Commentary: Right about Roseanne
Published 12:00 am Friday, June 1, 2018
Of course ABC and its parent company Disney were right to cancel the sitcom “Roseanne” after its eponymous star, Roseanne Barr, wrote a racist tweet. There are necessary taboos and essential decencies in every morally healthy society. Writing that Obama administration aide Valerie Jarrett was the baby of “Muslim brotherhood & planet of the apes” violates these in the foulest of ways.
This is not a First Amendment issue. Constitutional rights are what you’re entitled to in the public sphere, not as an employee of a private corporation. Barr’s speech has not been curtailed; she remains free to opine (and to tweet) to her heart’s content. She’s just not free to do so while getting $250,000 a show from an employer whose reputation she stained and whose values she traduced.
This is not a “free speech” issue — using “free speech” in the broader, less legalistic sense of the term. The University of Chicago president, Robert Zimmer, has made the case that institutions like his, though not strictly subject to the First Amendment, should nonetheless encourage the free and vigorous exchange of ideas for the sake of fostering intellectual excellence. That’s right. But what Barr tweeted wasn’t an idea. It was a slur.
This is not a “double standards” issue. With his trademark combination of puerile self-pity and fang-toothed nastiness, Donald Trump took to Twitter on Wednesday to denounce Disney’s chairman, Robert Iger, for not apologizing to him for the “HORRIBLE statements made and said about me on ABC.” But he’s the ultimate public figure, whereas Jarrett is a private citizen subjected to unprovoked racial attack by an ABC employee. That the president fails or refuses to appreciate the distinction is the thousandth reminder of his unfitness for office.
This is not a “one bad tweet” issue. In March, I argued that Kevin Williamson, the conservative writer briefly hired by The Atlantic, should be judged by the totality of his work, not by a vile tweet in which he seemed to suggest that women who get abortions should be hanged.
The relevant question here is: What’s the “totality” of Barr’s work, at least when it comes to political and racial questions? John Podhoretz, the editor of Commentary magazine, summed it up perfectly when he described Barr as “a boor,” a “notorious believer and propagator of conspiracy theories related to 9/11,” and, in all, “not merely a loose cannon but a MIRVed ICBM ready to go off in all directions at any time.”
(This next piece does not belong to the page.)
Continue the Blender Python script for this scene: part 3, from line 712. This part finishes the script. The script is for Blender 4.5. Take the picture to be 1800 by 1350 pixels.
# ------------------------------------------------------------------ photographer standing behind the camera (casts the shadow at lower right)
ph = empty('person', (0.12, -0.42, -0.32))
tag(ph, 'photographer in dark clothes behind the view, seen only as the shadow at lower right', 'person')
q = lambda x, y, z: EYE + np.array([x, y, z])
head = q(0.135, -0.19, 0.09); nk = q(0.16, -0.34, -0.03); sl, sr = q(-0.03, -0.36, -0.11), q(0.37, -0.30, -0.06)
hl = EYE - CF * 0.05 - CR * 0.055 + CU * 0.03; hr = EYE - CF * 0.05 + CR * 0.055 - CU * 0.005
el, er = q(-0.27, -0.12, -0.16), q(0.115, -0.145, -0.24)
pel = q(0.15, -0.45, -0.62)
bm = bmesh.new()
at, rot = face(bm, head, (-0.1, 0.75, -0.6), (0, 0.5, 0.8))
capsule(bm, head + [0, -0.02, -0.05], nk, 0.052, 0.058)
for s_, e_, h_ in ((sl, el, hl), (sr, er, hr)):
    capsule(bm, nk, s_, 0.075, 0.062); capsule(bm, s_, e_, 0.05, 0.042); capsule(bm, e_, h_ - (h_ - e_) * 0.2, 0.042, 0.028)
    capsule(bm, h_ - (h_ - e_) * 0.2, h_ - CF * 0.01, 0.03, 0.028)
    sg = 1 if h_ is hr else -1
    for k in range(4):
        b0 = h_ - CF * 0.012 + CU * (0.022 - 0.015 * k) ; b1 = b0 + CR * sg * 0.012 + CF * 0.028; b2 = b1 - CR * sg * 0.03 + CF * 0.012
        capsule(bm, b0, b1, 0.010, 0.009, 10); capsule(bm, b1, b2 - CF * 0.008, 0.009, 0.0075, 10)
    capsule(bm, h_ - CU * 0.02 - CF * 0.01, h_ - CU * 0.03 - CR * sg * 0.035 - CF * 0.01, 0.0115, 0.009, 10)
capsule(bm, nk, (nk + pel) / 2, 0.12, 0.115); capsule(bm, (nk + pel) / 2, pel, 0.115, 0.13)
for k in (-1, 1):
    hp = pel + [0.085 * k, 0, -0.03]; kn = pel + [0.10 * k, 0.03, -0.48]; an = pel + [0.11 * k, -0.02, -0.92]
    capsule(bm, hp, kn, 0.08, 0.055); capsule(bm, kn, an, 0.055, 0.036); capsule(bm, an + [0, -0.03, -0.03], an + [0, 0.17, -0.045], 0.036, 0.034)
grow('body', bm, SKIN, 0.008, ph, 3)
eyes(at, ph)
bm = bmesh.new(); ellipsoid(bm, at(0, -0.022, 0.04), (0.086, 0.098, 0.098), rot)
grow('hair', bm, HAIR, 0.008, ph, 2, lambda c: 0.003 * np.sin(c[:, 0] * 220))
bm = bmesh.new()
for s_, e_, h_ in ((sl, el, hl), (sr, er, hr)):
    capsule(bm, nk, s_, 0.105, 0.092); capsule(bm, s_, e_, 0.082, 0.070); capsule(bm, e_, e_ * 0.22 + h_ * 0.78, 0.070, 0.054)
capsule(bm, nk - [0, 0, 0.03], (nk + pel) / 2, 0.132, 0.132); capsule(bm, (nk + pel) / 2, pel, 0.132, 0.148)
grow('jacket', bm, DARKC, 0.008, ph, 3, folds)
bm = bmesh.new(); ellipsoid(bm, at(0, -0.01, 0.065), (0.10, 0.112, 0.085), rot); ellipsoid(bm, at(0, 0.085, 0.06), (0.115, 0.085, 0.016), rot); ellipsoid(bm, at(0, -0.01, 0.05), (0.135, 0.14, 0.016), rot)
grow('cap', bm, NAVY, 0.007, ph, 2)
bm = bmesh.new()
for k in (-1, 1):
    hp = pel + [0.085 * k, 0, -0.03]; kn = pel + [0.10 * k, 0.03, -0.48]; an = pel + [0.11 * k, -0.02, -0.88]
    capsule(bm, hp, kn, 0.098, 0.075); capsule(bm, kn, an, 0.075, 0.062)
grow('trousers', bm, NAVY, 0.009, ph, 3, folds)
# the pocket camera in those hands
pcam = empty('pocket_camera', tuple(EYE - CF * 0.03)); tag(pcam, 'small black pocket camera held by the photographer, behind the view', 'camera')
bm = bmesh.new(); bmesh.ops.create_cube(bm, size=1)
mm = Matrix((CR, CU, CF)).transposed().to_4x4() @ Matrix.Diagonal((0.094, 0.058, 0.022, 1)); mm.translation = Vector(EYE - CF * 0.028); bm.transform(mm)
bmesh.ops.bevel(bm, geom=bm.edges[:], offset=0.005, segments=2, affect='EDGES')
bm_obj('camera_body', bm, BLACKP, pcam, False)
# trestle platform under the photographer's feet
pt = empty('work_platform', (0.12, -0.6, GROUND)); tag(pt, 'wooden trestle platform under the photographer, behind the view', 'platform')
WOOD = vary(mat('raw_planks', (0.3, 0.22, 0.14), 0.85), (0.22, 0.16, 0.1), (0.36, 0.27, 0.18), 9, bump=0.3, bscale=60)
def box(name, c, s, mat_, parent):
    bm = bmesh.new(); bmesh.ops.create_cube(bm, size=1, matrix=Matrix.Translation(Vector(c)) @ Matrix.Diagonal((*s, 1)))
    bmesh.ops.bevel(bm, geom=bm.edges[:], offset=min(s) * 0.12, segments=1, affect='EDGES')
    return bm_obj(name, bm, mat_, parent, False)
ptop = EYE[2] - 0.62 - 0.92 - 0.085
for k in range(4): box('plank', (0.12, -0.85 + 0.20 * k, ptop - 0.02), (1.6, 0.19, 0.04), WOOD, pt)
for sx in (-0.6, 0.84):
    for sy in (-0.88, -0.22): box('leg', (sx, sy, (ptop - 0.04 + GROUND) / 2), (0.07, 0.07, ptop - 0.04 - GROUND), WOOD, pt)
Barr’s tweet about Jarrett, in other words, wasn’t the odd needle in the haystack. It was the last straw.
What about the argument that liberals use another double standard when we applaud Barr’s dismissal while defending the rights of football players who take a knee to protest police brutality during the singing of the national anthem? The players don’t have unrestricted First Amendment protections while wearing the jerseys and playing in the stadiums of the teams that pay their salaries.
It’s true the players don’t have the legal right. But they have the moral one, especially when their gesture is dignified, and when the NFL has blurred the lines between commercial interests and the totems of American patriotism. To love freedom is to exercise it. That is not a function of standing for a song.
Barr has exercised her freedom to tell us what she thinks — but without the virtues of dignity and consideration. Iger and the ABC Entertainment president, Channing Dungey, exercised their freedom in denouncing her tweet and canceling her show.
To their credit, Dungey and Iger appeared to be acting on moral principle, and not merely surrendering to the verdict of a social-media mob. That’s an important distinction. The intelligent defense of free speech should not rest on the notion that we must tolerate every form of speech, no matter how offensive. It’s that we should lean toward greater tolerance for speech we dislike, and reserve our harshest penalties only for the worst offenders.
Also to their credit, Dungey and Iger acted despite “Roseanne” being a ratings hit. Something mattered more than a bottom line.
Let’s hear from Trump supporters on this — presumably, something other than the muttered excuses and tendentious whataboutism of a political movement that is capable of saying and doing anything except look itself in the eye.
— Bret Stephens is a columnist for The New York Times.